1. The human context is not arbitrary. For example, it is unlikely that there could be a human moral system where torturing babies for fun was acceptable.
Acceptable to whom and upon what criteria? Self preservation. Fear. Psychological fear, horror, and cultural conditioning. If I'm a serial killer and I like torturing babies, you have no intrinsic moral template, valid not only for you but for the universe as a whole, by which to judge my antinomian morality. This is the categorical imperative. As long as torturing babies is fulfilling
for me, in Dawkin's world, this is as far as we can go epistemologically. You may quite rightly incarcerate or kill me for so doing, but you cannot
judge me, at least not morally.
2. If the social context provided by an infinity of gods and other beings is enough to provide meaning then why cannot the context of man? In either case we just have a community of intentional beings (beings exhibiting intentionality).

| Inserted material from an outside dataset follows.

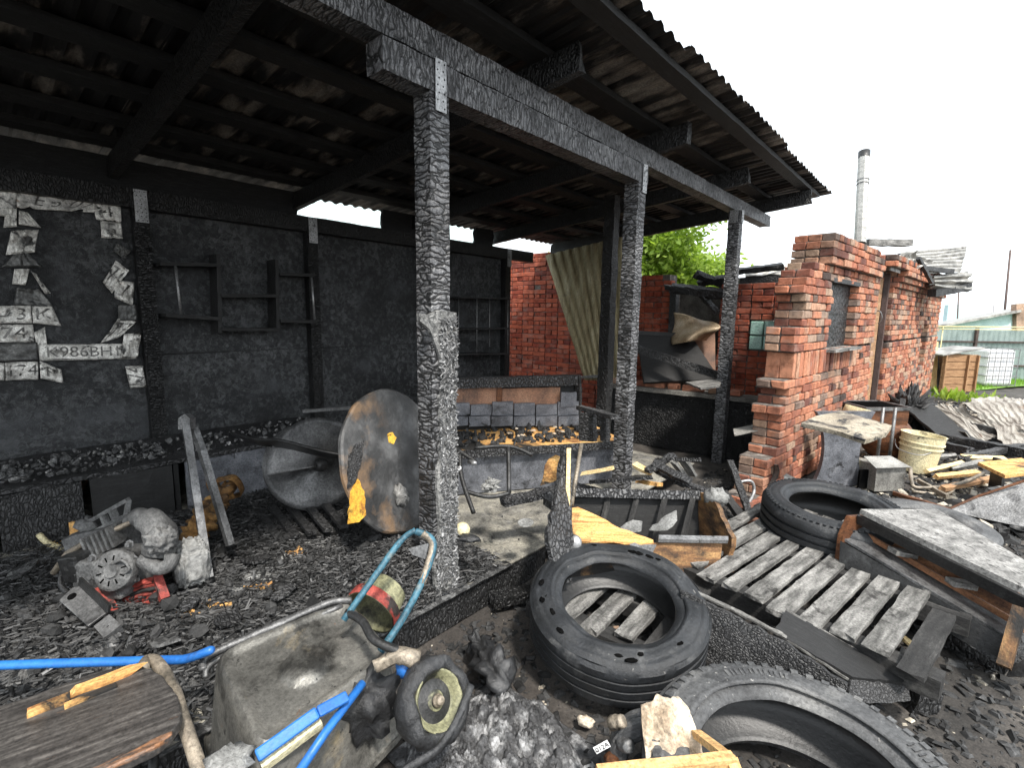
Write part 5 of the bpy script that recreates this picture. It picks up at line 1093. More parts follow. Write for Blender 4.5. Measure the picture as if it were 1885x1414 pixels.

Meaning isn't provided just by the social context. The Celestial Kingdom is not a glorified country club. Meaning is provided by the bare actuality that an intelligent being can acquire, immerse himself in, enjoy, and apply truth, knowledge, wisdom, and power without any fear that there will ever be a time when he will cease enjoying and immersing himself in, and applying the attributes he has acquired.
"Man
is that he might have joy", and this joy is precisely an infinite characteristic; it is not time bound, and hence, has
inherent, cosmic meaning beyond our own subjective psychological constructions.
The face of sin today often wears the mask of tolerance.